El talento, una losa

No basta con tener talento, hay que saber sobrellevarlo, darle un cauce o al final el que acaba consumido es uno mismo. La llamarada que podría llevar a la consecución de una obra tiene esa particularidad, la de estallar si no se le da la dirección adecuada. El tener una habilidad es lo mismo una bendición que una carga. Los músicos y los escritores dan cuenta de ello.

En sus tiempos más bajos Erik Satie lamentaba ser un artista. Lo veía como una condena. Un problema que traía pocas reivindicaciones. En 1918, unos años antes de morir, sus creaciones le parecían palos de ciego: pese al esmero que le exigían, le traían pocos frutos. Tenía escaso éxito y el dinero no llegaba como merecía. Si acaso hubiera nacido sin la sensibilidad del pianista… pudo haberse dedicado a tareas menos existenciales que le trajeran más dinero y menos angustias. En una carta confesaba uno de sus mayores deseos: ya no tener más ideas. Porque tener una lo obligaba a darle forma para expulsarla después, de otro modo se convertía en una piedra en el zapato que le impedía estar tranquilo.

Tener conciencia creativa y estética deriva en una insatisfacción permanente. Entre más se progresa se vuelven más evidentes las propias limitaciones. Se siente un pendiente, que se le ha fallado al idealismo. El organista austriaco Anton Bruckner confesó alguna vez a Gustav Mahler su deseo de componer al menos una décima sinfonía. En caso de no conseguirlo se sentiría en deuda, le daba miedo morir y llegar al cielo para rendir cuentas a Dios por el escaso uso que había hecho del talento que se le había otorgado. Vislumbraba los reclamos divinos por la exigua cosecha final. No tendría cara para asumir tal desvergüenza. Quiso el destino que el genio no alcanzara a terminar su Sinfonía n° 9.

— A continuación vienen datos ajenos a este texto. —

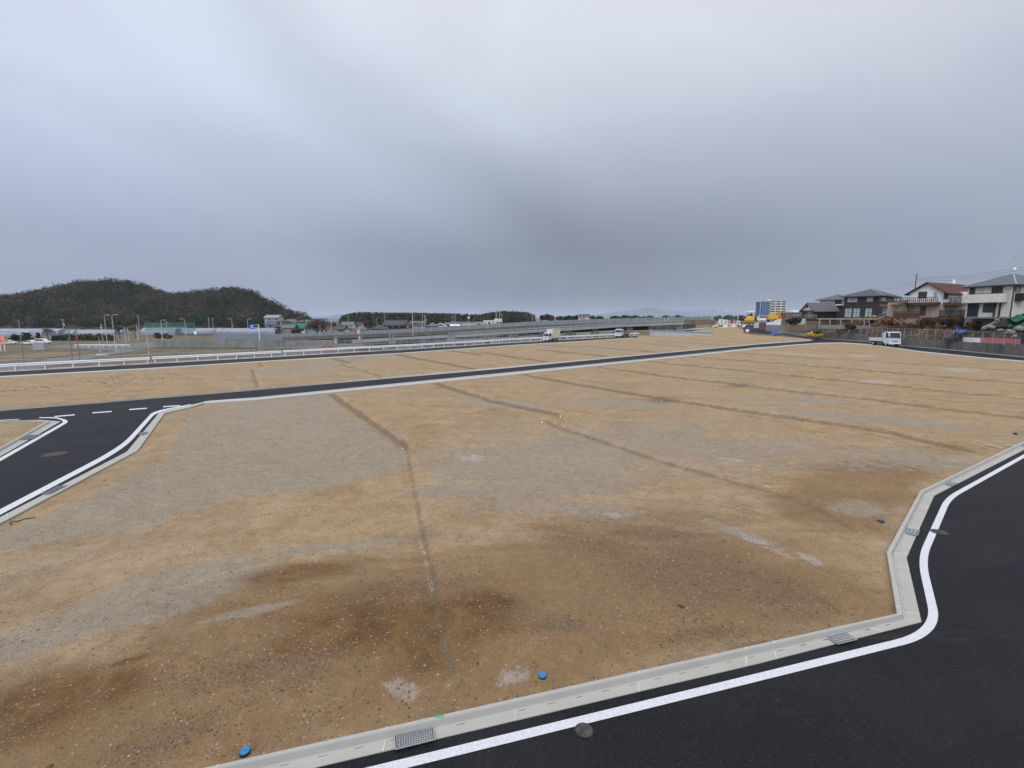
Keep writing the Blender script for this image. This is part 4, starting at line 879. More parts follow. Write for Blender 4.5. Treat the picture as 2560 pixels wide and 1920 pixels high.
def antenna(x, y, z, h, parent, dish=False):
    b = MB(); b.tube([(x, y, z), (x, y, z+h)], .025, 6)
    for k, w in enumerate((.9, .7, .55, .4)): b.bar((x-w/2, y+.1*k, z+h-.12*k), (x+w/2, y+.1*k, z+h-.12*k), .02)
    b.bar((x, y-.3, z+h-.1), (x, y+.7, z+h-.1), .02)
    o = b.build('antenna', M_galv, parent, world=True)
    if dish:
        b = MB(); b.tube([(x-.05, y-.18, z+h*.28), (x-.03, y-.12, z+h*.28), (x, y-.05, z+h*.28)], .2, 16, r1=.11); b.build('satellite_dish', M_white, o, world=True)
M_cream = mat('cream_siding', (.57, .55, .505), .8, .04, 2, stain=(.36, .33, .27), stain_amt=.5, stain_scale=.8, streak=True, bump=.2)
M_brick = mat('dark_brown_siding', (.042, .033, .031), .75, .15, 6, bump=.2)
M_whitew = mat('white_plaster', (.66, .67, .70), .85, .03, 2, stain=(.45, .44, .42), stain_amt=.5, stain_scale=.9, streak=True)
M_stained = mat('stained_plaster', (.34, .31, .25), .85, .08, 1, stain=(.24, .18, .12), stain_amt=.8, stain_scale=.7, streak=True)
M_slate = mat('slate_roof', (.065, .072, .085), .6, .15, 3, bump=.3, stain=(.04, .045, .052), stain_scale=2)
M_slate2 = mat('blue_grey_roof', (.095, .108, .14), .55, .1, 3, bump=.3, stain=(.065, .073, .09), stain_scale=1.5)
M_redroof = mat('red_brown_roof', (.085, .032, .024), .75, .2, 4, bump=.3, stain=(.07, .035, .03), stain_scale=1.4)
M_tan = mat('tan_siding', (.17, .14, .10), .8, .1, 2)
M_greyroof = mat('grey_metal_roof', (.10, .092, .105), .55, .1, 3)
M_dfr = mat('dark_window_frame', (.03, .03, .032), .5); M_bfr = mat('brown_window_frame', (.11, .055, .03), .6); M_gutter = mat('dark_gutter', (.045, .035, .03), .5)
zb = 4.6
# cream house
A, B = PL(2412, 77), PL(2525, 71); ft = quadfoot(A, B, 8); F5 = Fac(A, B)
h5 = thing('detached_house', 'cream two storey house with a blue grey pyramid roof at the far right', 'house', V2((A+B)/2, zb), 0, 'houses above the right retaining wall')
ze = P(2525, 712.5, 71).z; b = MB(); prism_walls(b, ft, zb+.45, ze-.1); b.build('wall', M_cream, h5, world=True); b = MB(); prism_walls(b, ft, zb-1, zb+.447); b.build('foundation', M_oldc, h5, world=True)
b = MB(); o_, R0, R1 = hip_roof(b, ft, ze+.12, P(2523, 684, 74.8).z, .62, .3); rf = b.build('roof', M_slate2, h5, world=True)
b = MB(); zt = P(2523, 684, 74.8).z
for p in o_: b.bar((p.x, p.y, ze+.13), (R0.x, R0.y, zt+.03), .14, .08)
b.build('ridge_cap', mat('ridge_metal', (.30, .32, .34), .5), rf, world=True)
b = MB()
for i in range(4): p, q = o_[i], o_[(i+1) % 4]; b.bar((p.x, p.y, ze-.02), (q.x, q.y, ze-.02), .12, .14)
b.build('eaves_gutter', M_gutter, h5, world=True)
F5.window((2425, 720, 2437.5, 737), h5, M_dfr, M_glass, 1, 2); F5.window((2480, 717.6, 2507, 734), h5, M_dfr, M_glass, 2)
b = MB(); F5.box(b, (2414, 735.5, 2520, 757), 0, .75); b.build('balcony', M_cream, h5, world=True, bevel=.02)
b = MB(); F5.box(b, (2446, 732.6, 2519, 734), .6, .66)
for px in (2446, 2462, 2480, 2500, 2518): F5.box(b, (px, 733, px+1, 736), .6, .66)
b.build('balcony_rail', M_dfr, h5, world=True)
b = MB(); F5.box(b, (2418.5, 758.5, 2443, 791.5), 0, .05); b.build('entrance_door', mat('navy_shutter', (.02, .022, .03), .4), h5, world=True)
F5.window((2458.5, 759, 2487.5, 781), h5, M_dfr, M_glass, 2)
b = MB()
for px in (2444.5, 2487, 2500): F5.box(b, (px, 757, px+2, 792), .02, .3)
F5.box(b, (2416, 756.8, 2506, 758.4), .76, .9); b.build('porch_frame', M_dfr, h5, world=True)
b = MB(); F5.box(b, (2432, 792.5, 2500, 796), 0, 1.6); b.build('porch_step', M_midc, h5, world=True)
b = MB(); p = ft[1]; b.bar((p.x-.12, p.y-.12, zb), (p.x-.12, p.y-.12, ze), .11); b.build('downpipe', M_gutter, h5, world=True)
R5 = Fac(ft[1], ft[2]); R5.window((2538, 716, 2550, 730), h5, M_dfr, M_curt, 2)
b = MB(); R5.box(b, (2537, 733, 2556, 752), 0, .9); b.build('side_balcony', mat('black_balcony', (.02, .02, .022), .5), h5, world=True)
antenna(R0.x, R0.y, zt, 2.6, h5, True)
# house behind at the very edge
A, B = PL(2552, 82), PL(2600, 78); ft = quadfoot(A, B, 8); h6 = thing('detached_house', 'dark walled house cut by the right edge, behind the cream house', 'house', V2((A+B)/2, zb), 0, 'houses above the right retaining wall')
b = MB(); prism_walls(b, ft, zb-1, 9.4); b.build('wall', M_brick, h6, world=True); b = MB(); hip_roof(b, ft, 9.5, 11.2, .6, 1); b.build('roof', M_slate, h6, world=True)
Fac(A, B).window((2555, 740, 2566, 752), h6, M_white, M_curt, 2)
# white chalet with red roof
A, B = PL(2267, 96), PL(2356.5, 91); ft = quadfoot(A, B, 15); F4 = Fac(A, B)
h4 = thing('detached_house', 'white two storey chalet with a red brown gable roof and dark wooden balconies', 'house', V2((A+B)/2, zb), 0, 'houses above the right retaining wall')
ze = P(2356.5, 731, 91).z; zt = P(2311, 707, 93.5).z; zm = P(2311, 762, 93.5).z
b = MB(); prism_walls(b, ft, zm, ze); gable_tri(b, ft, ze, zt-.12); b.build('upper_wall', M_whitew, h4, world=True)
b = MB(); prism_walls(b, ft, zb-.8, zm-.003); b.build('lower_wall', M_stained, h4, world=True)
b = MB(); gable_roof(b, ft, ze, zt-.08, .55, .2, front=.7); rf = b.build('roof', M_redroof, h4, world=True)
b = MB(); m_ = (V2(ft[0])+V2(ft[1])+V2(ft[2])+V2(ft[3]))/4; b.box((m_.x, m_.y-1.5, zt+.35), (.35, .35, .8)); b.build('chimney', M_white, rf, world=True)
F4.window((2296, 729, 2317.5, 746), h4, M_bfr, M_glass, 3); F4.window((2333, 728.5, 2344, 743.5), h4, M_white, M_curt, 1)
def balcony(F, r, zrail, parent, d=1.15, posts=12, m=M_wood, name='balcony'):   # r: px0, py_top, px1, py_bottom
    b = MB(); w = r[3]-r[1]
    F.box(b, (r[0], r[3]-w*.24, r[2], r[3]), 0, d); f_ = b.build(name, m, parent, world=True)
    b = MB(); F.box(b, (r[0], r[1], r[2], r[1]+1.3), d-.1, d); F.box(b, (r[0], r[1]+w*.45, r[2], r[1]+w*.45+1.2), d-.08, d-.02)
    for i in range(posts): x = r[0]+(r[2]-r[0]-1.6)*i/(posts-1); F.box(b, (x, r[1]+1, x+(1.9 if i % 3 == 0 else 1.1), r[3]), d-.09, d-.015)
    b.build('railing', m, f_, world=True); return f_
balcony(F4, (2261.5, 743.5, 2352, 760.5), 0, h4, 1.3, 19)
b = MB(); F4.box(b, (2299.5, 765, 2315, 790), 0, .05); b.build('back_door', M_wood, h4, world=True)
F4.window((2272, 768, 2283, 780), h4, M_bfr, M_curt, 2)
S4 = Fac(ft[1], ft[2]); b = MB(); S4.box(b, (2359, 730, 2371, 748), 0, .05); b.build('balcony_door', M_wood, h4, world=True)
balcony(S4, (2357.5, 744, 2396, 760), 0, h4, 1.0, 9)
b = MB(); S4.box(b, (2397, 730, 2409, 762), 0, 1.0); b.build('bright_pillar', M_whitew, h4, world=True)
b = MB(); S4.box(b, (2357, 760, 2400, 764), 0, 1.0); b.build('balcony_slab', M_wood, h4, world=True)
S4.window((2366, 768, 2384, 784), h4, M_dfr, M_glass, 2)
b = MB(); a_ = F4.A+F4.n*.2; lt = [P(2236, 764, 93.5), P(2259, 753, 94.5)]
b.bar(P(2234, 764.5, 93), P(2262, 751.5, 95.5), 1.6, .12); b.build('lean_to_roof', M_redroof, h4, world=True)
b = MB(); fl = Fac(PL(2239, 94), PL(2266, 95.5)); fl.box(b, (2240, 757, 2276, 790), -1.5, -.1); b.build('lean_to_wall', M_stained, h4, world=True)
# wooden deck on cross braced stilts
dk = thing('timber_deck', 'raised brown timber deck on cross braced stilts beside the white chalet', 'deck', V2(PL(2265, 92), 3))
FD = Fac(PL(2233, 93), PL(2298, 88.5)); b = MB(); FD.box(b, (2233, 793.5, 2298, 796.5), -2.5, 0); b.build('floor', M_wood, dk, world=True)
b = MB(); FD.box(b, (2233, 778.5, 2298, 780), -.08, .0)
FD.box(b, (2233, 782.5, 2298, 792.5), -.05, -.02)
for i in range(15): x = 2233+63.8*i/14; FD.box(b, (x, 779, x+1.2, 794), -.06, .02)
b.build('railing', M_wood, dk, world=True)
pts = [2235, 2252, 2269, 2286, 2296]
def fp(F, px, py, d=0): s_, z_ = F.hit(px, py); q = F.A+F.u*s_+F.n*d; return Vector((q.x, q.y, z_))
for i, px in enumerate(pts[:4]+[2287]): MB().bar(fp(FD, px, 796, -.1), fp(FD, px, 809, -.1), .12).build('stilt', M_woodp, dk, world=True)
for x0, x1 in ((2237, 2250), (2253, 2268), (2270, 2285)): MB().bar(fp(FD, x0, 797, -.04), fp(FD, x1, 808, -.04), .09).bar(fp(FD, x1, 797, -.16), fp(FD, x0, 808, -.16), .09).build('cross_brace', M_woodp, dk, world=True)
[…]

Cada día sin escribir, sin pintar o sin componer se vuelve una condena para quien sabe tener un llamado. La inactividad provoca la llegada de una respiración sobre el oído. El remordimiento. A cada paso una raspadura en los talones.

Aunque es justo decir que no todos piensan lo mismo. Es un asunto de asumir o no una responsabilidad. Algunos reniegan de su talento y lo entregan a cuentagotas. Como Arthur Rimbaud, que hizo de su vida uno de los actos poéticos definitivos de la historia. No obstante queda la aflicción, ojalá escritores menores hubieran sido los que siguieran los pasos hacia el abismo.

Otro clásico es Salinger, quien no dejó de escribir pero decidió no ceder prenda al gran público. Optó por hacerlo para sí mismo, sin compartir, por el mero placer de la escritura, en una rara concepción de la espiritualidad, mientras sus admiradores continuaban (continúan) a la espera del lanzamiento de alguno de esos inéditos que se han prometido en el horizonte.

Son los herederos de Bartleby, como señalaba Vila-Matas. Aquellos que dicen no como acto de rebeldía. Sin darle demasiada importancia a nada. Un nihilismo con varias explicaciones. A veces la frustración, a veces la desgana o incluso el enigma. Gustave Flaubert se manifestaba irritado por su propio trabajo; sus manos eran incapaces de reproducir el sonido que cargaba por dentro. Otros, como Rulfo, habían dicho poco pero con eso les bastaba para entrar en el olimpo.